Aby uzyskać potwierdzone informacje o ss Kiliński, dotarłem do kpt. Mirosława Jurdzińskiego, który pływał na tym statku jako III oficer w latach 1954- 1955. ss Kiliński był zbudowany w Los Angeles, USA w 1944 roku jako ss Mexico Victory, transportowiec wojskowy typu Victory VC2 z napędem turbinowym - turbina parowa o mocy 8500 KM, prędkość eksploatacyjna 17 węzłów. W 1947 statek został zakupiony dla GAL (Gdynia-Ameryka Linie Żeglugowe). Pod polską banderą pływał w latach 1947 - 1973. Był to jedyny turbinowiec typu Victory w polskiej flocie. Port macierzysty - Gdańsk Sygnał wywoławczy - SPEB Niestety brak informacji o wyposażeniu radiokomunikacyjnym.
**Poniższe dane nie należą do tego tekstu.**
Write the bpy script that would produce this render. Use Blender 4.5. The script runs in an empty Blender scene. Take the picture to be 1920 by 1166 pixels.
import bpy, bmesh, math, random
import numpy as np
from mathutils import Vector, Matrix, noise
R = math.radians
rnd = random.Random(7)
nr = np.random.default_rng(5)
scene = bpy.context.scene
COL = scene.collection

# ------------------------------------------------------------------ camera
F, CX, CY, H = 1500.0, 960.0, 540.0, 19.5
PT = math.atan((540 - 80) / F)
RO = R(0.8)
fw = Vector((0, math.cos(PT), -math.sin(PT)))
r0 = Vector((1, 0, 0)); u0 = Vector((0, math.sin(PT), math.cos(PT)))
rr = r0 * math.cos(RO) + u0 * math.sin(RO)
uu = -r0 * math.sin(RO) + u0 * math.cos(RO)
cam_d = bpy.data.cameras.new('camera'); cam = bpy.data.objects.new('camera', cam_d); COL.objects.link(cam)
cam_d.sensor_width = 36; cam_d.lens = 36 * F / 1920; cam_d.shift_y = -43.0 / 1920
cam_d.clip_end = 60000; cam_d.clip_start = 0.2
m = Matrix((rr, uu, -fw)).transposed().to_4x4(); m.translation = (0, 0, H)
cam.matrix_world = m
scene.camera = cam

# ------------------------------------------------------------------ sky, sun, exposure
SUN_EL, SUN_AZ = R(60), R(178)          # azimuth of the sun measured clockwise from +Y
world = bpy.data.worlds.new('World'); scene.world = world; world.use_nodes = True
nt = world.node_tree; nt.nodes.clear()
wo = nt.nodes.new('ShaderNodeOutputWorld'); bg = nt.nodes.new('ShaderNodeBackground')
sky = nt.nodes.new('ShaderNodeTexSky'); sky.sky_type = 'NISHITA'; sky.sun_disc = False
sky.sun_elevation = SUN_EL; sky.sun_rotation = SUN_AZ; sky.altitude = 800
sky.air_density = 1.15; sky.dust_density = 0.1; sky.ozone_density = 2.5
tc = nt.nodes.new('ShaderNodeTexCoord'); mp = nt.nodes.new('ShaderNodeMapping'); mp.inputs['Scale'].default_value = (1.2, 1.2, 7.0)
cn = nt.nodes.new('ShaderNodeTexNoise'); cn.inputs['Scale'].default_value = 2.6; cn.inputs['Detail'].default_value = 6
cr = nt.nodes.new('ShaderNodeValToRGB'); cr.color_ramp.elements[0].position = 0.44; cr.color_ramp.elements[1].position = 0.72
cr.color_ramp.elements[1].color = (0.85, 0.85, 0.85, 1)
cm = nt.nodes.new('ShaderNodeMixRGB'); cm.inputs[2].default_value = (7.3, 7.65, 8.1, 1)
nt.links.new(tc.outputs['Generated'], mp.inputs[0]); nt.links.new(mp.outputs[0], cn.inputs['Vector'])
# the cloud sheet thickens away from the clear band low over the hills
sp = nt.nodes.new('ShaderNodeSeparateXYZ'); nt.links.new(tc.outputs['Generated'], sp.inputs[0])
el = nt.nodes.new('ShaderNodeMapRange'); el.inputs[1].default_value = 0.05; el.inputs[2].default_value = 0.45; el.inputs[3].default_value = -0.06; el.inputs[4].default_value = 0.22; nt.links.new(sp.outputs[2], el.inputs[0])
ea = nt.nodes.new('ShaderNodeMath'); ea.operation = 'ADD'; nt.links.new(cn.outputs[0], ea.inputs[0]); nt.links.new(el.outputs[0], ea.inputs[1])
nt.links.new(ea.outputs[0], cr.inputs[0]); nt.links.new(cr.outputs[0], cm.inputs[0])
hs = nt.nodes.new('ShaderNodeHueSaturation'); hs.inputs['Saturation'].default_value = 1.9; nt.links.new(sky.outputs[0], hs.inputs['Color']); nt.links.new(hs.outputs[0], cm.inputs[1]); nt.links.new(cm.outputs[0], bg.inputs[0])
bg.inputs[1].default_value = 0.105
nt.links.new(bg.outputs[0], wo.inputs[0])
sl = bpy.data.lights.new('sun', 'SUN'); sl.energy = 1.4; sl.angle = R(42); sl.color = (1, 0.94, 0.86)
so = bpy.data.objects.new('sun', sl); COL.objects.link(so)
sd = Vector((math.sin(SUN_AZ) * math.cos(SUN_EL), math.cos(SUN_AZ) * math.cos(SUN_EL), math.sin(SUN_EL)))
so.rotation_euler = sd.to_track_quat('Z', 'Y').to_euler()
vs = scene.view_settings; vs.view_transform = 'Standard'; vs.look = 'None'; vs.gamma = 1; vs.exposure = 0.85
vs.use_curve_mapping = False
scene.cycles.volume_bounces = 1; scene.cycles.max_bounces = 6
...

Z "Kilińskim" wiąże się pewna opowieść z lat 50tych o spotkaniu flagowego statku pasażerskiego floty polskiej słynnego ms Batory i najszybszego drobnicowca floty polskiej ss Kiliński. Otóż oba statki spotkały się na Bałtyku w drodze do Gdyni. Batory dumnie pruł fale z kilkoma setkami pasażerów na pokładzie podziwiających widoki morskie. Pojawił się "Kiliński" z załogą, która miała ułańską fantazję. Marynarze z "Kilińskiego" postanowili pozdrowić pasażerów na obu burtach "Batorego". Odpalili więc wszystkie dysze w kotłach, podnieśli ciśnienie pary na max i komenda Full Ahead na telegrafie do siłowni. "Kiliński" szedł pod balastem, miał małe zanurzenie więc prędkość osiągnął ponad 20 węzłów (niektórzy wspominali nawet o 22 "knotach"). Prędkość eksploatacyjna "Batorego" wynosiła 17 węzłów. "Kiliński" zrobił rundę honorową wokół "Batorego", pozdrowił tyfonem pasażerów i pognał do przodu. Następnego dnia w biurze armatora wybuchła sakramencka awantura. Jakże to? Nie do pomyślenia, żeby byle frachtowiec wyprzedzając "pasażera" znieważał dumę polskiej floty, słynnego transatlatyka ms Batory! Opowieść o tym jak "Kiliński" objechał króla jeszcze długo chodziła po messach statków PLO. Hi.